# Start of Dataset extract

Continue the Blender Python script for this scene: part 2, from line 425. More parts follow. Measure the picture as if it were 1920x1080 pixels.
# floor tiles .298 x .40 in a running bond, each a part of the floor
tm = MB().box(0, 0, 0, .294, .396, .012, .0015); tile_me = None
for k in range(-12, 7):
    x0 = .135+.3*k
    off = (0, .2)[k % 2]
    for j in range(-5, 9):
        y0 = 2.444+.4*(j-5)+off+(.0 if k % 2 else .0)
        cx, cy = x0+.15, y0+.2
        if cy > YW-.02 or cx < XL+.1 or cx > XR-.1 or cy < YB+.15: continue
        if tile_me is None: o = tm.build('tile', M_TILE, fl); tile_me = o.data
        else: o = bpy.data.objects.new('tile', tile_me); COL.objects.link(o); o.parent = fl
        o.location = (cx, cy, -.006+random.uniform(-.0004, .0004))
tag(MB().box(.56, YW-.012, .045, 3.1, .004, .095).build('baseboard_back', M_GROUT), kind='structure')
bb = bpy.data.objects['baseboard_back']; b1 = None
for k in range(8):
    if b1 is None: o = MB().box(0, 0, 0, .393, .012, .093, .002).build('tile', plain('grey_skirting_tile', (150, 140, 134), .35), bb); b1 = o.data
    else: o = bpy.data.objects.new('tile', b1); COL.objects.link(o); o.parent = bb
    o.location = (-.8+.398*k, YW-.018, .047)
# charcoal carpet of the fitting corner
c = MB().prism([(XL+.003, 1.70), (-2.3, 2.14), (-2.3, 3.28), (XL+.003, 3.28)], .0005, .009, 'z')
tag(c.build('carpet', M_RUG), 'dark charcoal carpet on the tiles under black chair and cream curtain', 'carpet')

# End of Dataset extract

■ **What is required**:
Copy all of the data exactly.

■ **The result**:
Continue the Blender Python script for this scene: part 2, from line 425. More parts follow. Measure the picture as if it were 1920x1080 pixels.
# floor tiles .298 x .40 in a running bond, each a part of the floor
tm = MB().box(0, 0, 0, .294, .396, .012, .0015); tile_me = None
for k in range(-12, 7):
    x0 = .135+.3*k
    off = (0, .2)[k % 2]
    for j in range(-5, 9):
        y0 = 2.444+.4*(j-5)+off+(.0 if k % 2 else .0)
        cx, cy = x0+.15, y0+.2
        if cy > YW-.02 or cx < XL+.1 or cx > XR-.1 or cy < YB+.15: continue
        if tile_me is None: o = tm.build('tile', M_TILE, fl); tile_me = o.data
        else: o = bpy.data.objects.new('tile', tile_me); COL.objects.link(o); o.parent = fl
        o.location = (cx, cy, -.006+random.uniform(-.0004, .0004))
tag(MB().box(.56, YW-.012, .045, 3.1, .004, .095).build('baseboard_back', M_GROUT), kind='structure')
bb = bpy.data.objects['baseboard_back']; b1 = None
for k in range(8):
    if b1 is None: o = MB().box(0, 0, 0, .393, .012, .093, .002).build('tile', plain('grey_skirting_tile', (150, 140, 134), .35), bb); b1 = o.data
    else: o = bpy.data.objects.new('tile', b1); COL.objects.link(o); o.parent = bb
    o.location = (-.8+.398*k, YW-.018, .047)
# charcoal carpet of the fitting corner
c = MB().prism([(XL+.003, 1.70), (-2.3, 2.14), (-2.3, 3.28), (XL+.003, 3.28)], .0005, .009, 'z')
tag(c.build('carpet', M_RUG), 'dark charcoal carpet on the tiles under black chair and cream curtain', 'carpet')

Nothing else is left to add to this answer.